Рональд, которому шел пятый год, потихоньку приспосабливался к житью под кровом бабушки с дедушкой. Отца он почти забыл — еще немного, и мальчик начнет воспринимать его как нечто из далекого, почти легендарного прошлого. Переезд из Блумфонтейна в Бирмингем сбил его с толку: иногда он ожидал, что, выйдя из дедушкиного дома на Эшфилд-Роуд, увидит перед собой веранду здания банка; но шли недели, месяцы, воспоминания о Южной Африке начинали стираться, и мальчик стал обращать больше внимания на взрослых, что его окружали. Дядя Вилли и тетя Джейн по-прежнему жили с родителями, а еще в доме был жилец, страховой агент с волосами песочного цвета, который напевал «Полли-Волли-Дудль», сидя на ступеньках и подыгрывая себе на банджо, и строил глазки тете Джейн. Семейство считало его вульгарным.
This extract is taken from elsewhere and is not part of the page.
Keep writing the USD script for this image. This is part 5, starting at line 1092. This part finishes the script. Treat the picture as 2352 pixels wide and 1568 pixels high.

Когда Джейн объявила о помолвке с ним, все пришли в ужас. Рональд втайне мечтал о банджо.
По вечерам дедушка возвращался домой, измотанный беготней по бирмингемским улицам и улещиванием лавочников и управляющих, которых надо было уговаривать приобрести партии «Джейза». Джон Саффилд носил длинную бороду и выглядел очень старым. Ему стукнуло шестьдесят три, и он клялся, что доживет до ста. Большой весельчак, он, похоже, вовсе не возражал против того, чтобы зарабатывать себе на жизнь трудом коммивояжера, несмотря на то, что когда-то владел собственным магазином тканей в центре города. Иногда он брал листок бумаги и ручку со специальным тоненьким перышком, обводил кружком шестипенсовую монету и мельчайшим каллиграфическим почерком вписывал в этот кружок весь текст «Отче наш». Его предки были граверами — видимо, от них Джон Саффилд и унаследовал это искусство; он с гордостью рассказывал про то, как король Вильгельм IV даровал их семейству собственный герб за тонкую работу, выполненную по его заказу, и про свое дальнее родство с лордом Саффилдом (последнее — неправда).